More importantly, how do the people who get rich of the backs of all these people look at other human beings who are suffering and think that their yacht, their vacation home, their trip to Aruba is more important than food for those who prop them up? Be a fucking human. It's not that hard to care.


06 October 2011

The Wrong Side of Logic

Whoops...

Just got into a brief discussion with a few of my coworkers. It ended with all of them looking at me like I'm an idiot. It ended with me walking away because what's the point?

They were talking about reporting crimes, particularly violent ones. The consensus was that if you were reporting a crime, you shouldn't need to provide your name and information. Also, if you did need to do that, it certainly shouldn't be available to the person you were reporting. What if they retaliated? There should be some sort of protection? It's absurd!

I stood and listened for a while and eventually couldn't help myself any longer. "Well, it's in our Constitution." They stared. "The Bill of Rights." More staring. "The right to face one's accuser?" More staring.

I didn't know what to do, so I just turned around and walked away. I mean, I understand their concerns. After all, if one does commit a violent crime, then there is certainly a chance that they would use that information to retaliate against someone who turned them in. I completely understand the desire to protect your family.

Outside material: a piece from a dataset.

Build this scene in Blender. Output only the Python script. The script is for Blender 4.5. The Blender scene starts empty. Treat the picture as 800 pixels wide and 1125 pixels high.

What if it was the other way around, though? What if you could report anonymously? What if someone accused you of a violent crime? Battery, for example. And what if they were making it up? If they had to produce no information, then how would anyone ever find them for testimony? How would you ever refute their claims? Or, if we take the lenient assumption under those circumstances, how would the state ever prove a case against someone? After all, the police didn't witness the crime. They're merely arriving based on the tip of an anonymous stranger.

What reason would there be to stop people from falsely accusing at random? Just the goodness of humanity? Forgive me if I put a little less faith in that. That said, obviously these people didn't believe so firmly in the benevolence of strangers either, otherwise they never would have been concerned in the first place.

That's why we have rules, because sometimes people aren't good to others. That's why we have a Bill of Rights...

Sometimes you just have to walk away.